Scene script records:
* * * * * * *

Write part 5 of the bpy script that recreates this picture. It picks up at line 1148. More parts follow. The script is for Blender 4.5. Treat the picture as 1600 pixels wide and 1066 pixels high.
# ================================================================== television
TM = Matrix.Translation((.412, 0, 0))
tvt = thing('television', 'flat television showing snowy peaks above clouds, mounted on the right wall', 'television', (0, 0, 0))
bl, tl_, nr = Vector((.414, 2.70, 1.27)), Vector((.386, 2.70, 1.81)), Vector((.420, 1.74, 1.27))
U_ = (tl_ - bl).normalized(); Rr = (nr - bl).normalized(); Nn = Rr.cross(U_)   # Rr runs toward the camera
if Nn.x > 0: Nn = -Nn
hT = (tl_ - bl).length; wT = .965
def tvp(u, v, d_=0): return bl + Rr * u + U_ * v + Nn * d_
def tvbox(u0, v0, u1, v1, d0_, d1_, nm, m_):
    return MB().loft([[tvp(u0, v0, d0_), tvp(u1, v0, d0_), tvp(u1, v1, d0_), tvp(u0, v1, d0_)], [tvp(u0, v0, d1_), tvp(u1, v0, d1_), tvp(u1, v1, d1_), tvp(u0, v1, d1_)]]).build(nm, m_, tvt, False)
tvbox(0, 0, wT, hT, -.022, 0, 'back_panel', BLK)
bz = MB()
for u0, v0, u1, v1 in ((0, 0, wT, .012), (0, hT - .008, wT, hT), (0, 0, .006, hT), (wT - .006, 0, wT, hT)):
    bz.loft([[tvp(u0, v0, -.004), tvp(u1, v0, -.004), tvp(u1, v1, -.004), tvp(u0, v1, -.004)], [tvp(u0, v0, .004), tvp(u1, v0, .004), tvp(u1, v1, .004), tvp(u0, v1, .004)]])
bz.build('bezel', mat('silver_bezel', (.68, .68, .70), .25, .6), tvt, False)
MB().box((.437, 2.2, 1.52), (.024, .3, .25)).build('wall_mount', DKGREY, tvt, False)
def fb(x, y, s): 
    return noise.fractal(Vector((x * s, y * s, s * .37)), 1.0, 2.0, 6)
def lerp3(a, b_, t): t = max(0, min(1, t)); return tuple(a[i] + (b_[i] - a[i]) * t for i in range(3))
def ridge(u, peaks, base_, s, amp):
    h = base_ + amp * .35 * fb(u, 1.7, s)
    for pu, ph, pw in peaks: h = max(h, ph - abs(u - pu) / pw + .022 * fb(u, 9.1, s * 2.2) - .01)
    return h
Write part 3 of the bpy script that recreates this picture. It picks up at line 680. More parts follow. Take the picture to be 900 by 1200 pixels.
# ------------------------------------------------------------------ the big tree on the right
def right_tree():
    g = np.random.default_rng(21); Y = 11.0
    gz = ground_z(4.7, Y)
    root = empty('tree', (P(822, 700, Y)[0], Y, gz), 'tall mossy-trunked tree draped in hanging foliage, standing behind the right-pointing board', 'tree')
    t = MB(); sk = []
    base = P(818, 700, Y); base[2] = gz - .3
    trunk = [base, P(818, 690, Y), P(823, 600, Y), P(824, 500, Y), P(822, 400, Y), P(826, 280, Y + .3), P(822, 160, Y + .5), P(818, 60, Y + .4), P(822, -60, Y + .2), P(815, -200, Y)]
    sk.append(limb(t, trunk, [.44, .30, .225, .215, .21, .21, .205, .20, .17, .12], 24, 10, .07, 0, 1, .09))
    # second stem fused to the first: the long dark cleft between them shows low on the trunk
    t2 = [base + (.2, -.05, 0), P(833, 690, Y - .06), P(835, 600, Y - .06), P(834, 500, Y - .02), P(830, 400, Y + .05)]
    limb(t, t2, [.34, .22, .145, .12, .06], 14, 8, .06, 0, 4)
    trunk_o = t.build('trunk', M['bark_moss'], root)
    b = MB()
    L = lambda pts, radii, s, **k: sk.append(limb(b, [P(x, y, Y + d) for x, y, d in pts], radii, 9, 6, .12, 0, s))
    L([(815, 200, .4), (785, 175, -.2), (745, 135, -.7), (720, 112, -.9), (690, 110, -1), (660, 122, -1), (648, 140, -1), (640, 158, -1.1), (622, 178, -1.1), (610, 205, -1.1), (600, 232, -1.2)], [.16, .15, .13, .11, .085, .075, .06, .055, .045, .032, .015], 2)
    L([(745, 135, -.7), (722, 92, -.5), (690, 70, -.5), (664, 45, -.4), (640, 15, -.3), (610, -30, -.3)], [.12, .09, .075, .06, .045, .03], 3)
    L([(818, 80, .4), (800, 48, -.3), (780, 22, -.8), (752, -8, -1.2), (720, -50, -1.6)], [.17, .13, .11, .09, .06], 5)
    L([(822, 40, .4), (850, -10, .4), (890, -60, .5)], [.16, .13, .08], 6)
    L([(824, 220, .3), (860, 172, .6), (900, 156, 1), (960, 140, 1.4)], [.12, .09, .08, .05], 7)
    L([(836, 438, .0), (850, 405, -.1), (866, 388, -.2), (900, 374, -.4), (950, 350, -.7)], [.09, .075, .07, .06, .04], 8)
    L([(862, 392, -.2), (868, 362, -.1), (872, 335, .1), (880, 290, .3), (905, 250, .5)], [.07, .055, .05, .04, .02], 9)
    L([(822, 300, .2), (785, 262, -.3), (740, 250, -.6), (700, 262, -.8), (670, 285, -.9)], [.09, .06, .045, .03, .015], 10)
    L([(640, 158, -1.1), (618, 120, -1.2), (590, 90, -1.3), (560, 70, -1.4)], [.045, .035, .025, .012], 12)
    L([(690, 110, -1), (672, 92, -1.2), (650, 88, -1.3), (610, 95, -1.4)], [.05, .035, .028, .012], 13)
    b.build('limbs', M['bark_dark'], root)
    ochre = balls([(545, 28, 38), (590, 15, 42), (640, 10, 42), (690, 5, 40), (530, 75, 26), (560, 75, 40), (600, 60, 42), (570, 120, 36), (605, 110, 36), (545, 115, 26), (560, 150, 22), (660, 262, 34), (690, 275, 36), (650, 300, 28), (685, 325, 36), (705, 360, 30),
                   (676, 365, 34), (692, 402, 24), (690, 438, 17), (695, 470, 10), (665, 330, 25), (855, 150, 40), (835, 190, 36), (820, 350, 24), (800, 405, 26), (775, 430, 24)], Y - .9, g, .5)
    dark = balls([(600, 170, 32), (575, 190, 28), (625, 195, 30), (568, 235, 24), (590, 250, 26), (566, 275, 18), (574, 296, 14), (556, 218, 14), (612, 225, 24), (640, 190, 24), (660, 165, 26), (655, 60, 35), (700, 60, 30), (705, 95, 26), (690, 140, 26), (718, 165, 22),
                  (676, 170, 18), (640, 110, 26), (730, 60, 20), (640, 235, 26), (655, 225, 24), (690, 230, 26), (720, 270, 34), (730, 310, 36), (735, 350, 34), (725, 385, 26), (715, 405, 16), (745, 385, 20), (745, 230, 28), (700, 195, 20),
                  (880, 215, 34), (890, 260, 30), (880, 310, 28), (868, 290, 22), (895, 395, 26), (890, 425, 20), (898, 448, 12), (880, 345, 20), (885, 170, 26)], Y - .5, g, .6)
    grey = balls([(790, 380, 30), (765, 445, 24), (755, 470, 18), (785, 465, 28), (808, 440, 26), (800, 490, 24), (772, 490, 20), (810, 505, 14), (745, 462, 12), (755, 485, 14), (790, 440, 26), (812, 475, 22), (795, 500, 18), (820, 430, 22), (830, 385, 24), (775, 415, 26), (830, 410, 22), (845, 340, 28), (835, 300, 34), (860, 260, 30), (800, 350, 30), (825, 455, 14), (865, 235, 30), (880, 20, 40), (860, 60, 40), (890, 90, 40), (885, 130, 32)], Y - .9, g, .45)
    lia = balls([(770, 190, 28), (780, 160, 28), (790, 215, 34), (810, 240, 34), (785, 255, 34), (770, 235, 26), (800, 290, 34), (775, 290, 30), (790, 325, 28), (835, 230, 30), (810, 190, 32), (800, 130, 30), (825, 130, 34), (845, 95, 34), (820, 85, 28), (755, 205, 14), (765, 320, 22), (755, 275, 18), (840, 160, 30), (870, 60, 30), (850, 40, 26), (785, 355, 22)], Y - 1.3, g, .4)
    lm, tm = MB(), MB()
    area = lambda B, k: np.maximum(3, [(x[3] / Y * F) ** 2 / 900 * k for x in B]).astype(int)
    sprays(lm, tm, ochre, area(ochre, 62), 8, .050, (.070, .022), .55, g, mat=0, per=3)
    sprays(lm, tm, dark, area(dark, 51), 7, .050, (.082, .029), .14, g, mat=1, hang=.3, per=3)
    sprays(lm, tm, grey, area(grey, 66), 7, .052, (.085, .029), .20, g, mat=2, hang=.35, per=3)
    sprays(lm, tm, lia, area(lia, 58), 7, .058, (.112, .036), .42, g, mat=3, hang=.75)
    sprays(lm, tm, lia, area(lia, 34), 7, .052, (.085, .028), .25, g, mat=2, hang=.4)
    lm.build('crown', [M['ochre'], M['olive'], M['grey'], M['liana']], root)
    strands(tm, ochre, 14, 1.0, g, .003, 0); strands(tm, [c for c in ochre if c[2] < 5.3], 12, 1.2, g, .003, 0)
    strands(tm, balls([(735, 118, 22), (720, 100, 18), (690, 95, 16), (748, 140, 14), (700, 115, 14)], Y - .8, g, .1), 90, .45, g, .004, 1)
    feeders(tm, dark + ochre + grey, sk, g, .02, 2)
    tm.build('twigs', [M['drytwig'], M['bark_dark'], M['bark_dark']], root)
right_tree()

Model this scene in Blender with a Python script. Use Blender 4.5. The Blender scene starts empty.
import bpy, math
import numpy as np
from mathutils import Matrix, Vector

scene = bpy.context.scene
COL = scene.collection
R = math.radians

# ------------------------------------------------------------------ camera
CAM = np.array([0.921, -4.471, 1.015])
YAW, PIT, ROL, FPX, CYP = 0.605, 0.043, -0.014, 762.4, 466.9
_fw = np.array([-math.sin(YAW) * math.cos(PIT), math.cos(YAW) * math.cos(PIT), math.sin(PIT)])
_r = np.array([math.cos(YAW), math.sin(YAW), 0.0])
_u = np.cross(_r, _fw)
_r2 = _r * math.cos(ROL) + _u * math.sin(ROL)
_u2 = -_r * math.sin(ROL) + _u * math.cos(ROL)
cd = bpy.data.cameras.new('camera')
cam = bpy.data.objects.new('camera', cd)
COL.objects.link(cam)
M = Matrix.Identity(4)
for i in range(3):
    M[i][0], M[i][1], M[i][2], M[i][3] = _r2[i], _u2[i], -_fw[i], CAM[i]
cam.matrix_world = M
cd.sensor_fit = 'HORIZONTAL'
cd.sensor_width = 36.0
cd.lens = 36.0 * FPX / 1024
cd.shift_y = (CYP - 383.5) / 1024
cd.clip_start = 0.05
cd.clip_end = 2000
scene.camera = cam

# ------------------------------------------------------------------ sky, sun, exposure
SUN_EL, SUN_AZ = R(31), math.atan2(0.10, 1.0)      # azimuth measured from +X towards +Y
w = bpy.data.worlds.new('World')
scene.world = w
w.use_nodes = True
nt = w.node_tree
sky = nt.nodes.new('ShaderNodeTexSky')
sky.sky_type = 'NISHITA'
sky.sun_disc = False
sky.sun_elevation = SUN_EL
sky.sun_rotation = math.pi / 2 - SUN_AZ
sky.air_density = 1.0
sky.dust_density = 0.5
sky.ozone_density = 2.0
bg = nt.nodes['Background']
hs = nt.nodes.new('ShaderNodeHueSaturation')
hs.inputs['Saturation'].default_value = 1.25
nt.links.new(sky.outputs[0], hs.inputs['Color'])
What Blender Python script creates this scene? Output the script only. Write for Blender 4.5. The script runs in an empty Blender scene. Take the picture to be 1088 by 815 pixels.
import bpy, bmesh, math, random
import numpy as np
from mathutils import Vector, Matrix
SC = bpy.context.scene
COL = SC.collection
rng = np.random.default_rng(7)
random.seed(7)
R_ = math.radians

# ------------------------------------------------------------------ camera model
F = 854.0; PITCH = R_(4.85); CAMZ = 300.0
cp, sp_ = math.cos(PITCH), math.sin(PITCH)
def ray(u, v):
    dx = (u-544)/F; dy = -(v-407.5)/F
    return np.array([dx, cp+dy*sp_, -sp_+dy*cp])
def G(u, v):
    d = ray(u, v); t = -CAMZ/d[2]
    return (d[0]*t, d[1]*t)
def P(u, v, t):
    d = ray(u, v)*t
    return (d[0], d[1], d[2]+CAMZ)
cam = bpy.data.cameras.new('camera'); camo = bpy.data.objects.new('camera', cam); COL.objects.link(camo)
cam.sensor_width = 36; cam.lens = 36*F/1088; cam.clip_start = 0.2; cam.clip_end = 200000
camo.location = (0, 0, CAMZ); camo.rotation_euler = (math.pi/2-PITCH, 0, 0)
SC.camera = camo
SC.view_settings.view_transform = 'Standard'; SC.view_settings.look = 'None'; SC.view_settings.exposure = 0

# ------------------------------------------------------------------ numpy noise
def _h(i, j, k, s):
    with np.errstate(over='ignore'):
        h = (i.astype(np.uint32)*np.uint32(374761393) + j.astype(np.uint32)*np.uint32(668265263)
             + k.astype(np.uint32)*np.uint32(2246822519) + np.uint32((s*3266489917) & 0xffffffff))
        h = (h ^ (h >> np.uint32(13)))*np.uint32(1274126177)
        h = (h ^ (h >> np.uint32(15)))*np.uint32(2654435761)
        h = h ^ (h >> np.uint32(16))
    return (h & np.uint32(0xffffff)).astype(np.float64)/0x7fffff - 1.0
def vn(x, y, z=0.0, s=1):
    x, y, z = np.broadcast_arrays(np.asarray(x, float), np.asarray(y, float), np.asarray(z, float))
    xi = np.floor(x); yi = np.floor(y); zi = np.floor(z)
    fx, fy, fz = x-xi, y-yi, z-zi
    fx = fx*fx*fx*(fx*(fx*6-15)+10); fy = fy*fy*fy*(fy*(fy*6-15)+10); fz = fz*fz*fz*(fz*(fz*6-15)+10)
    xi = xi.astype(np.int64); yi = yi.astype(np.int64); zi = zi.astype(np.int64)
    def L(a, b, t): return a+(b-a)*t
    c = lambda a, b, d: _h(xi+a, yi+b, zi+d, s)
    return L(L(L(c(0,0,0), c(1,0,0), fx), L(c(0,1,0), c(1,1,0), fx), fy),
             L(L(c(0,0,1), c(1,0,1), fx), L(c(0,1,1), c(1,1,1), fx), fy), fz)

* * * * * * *

● **What is asked**
Retype the entries above exactly, but only from the line containing "Model this scene" through the line containing "R = math.radians", both included.

● **Response**
Model this scene in Blender with a Python script. Use Blender 4.5. The Blender scene starts empty.
import bpy, math
import numpy as np
from mathutils import Matrix, Vector

scene = bpy.context.scene
COL = scene.collection
R = math.radians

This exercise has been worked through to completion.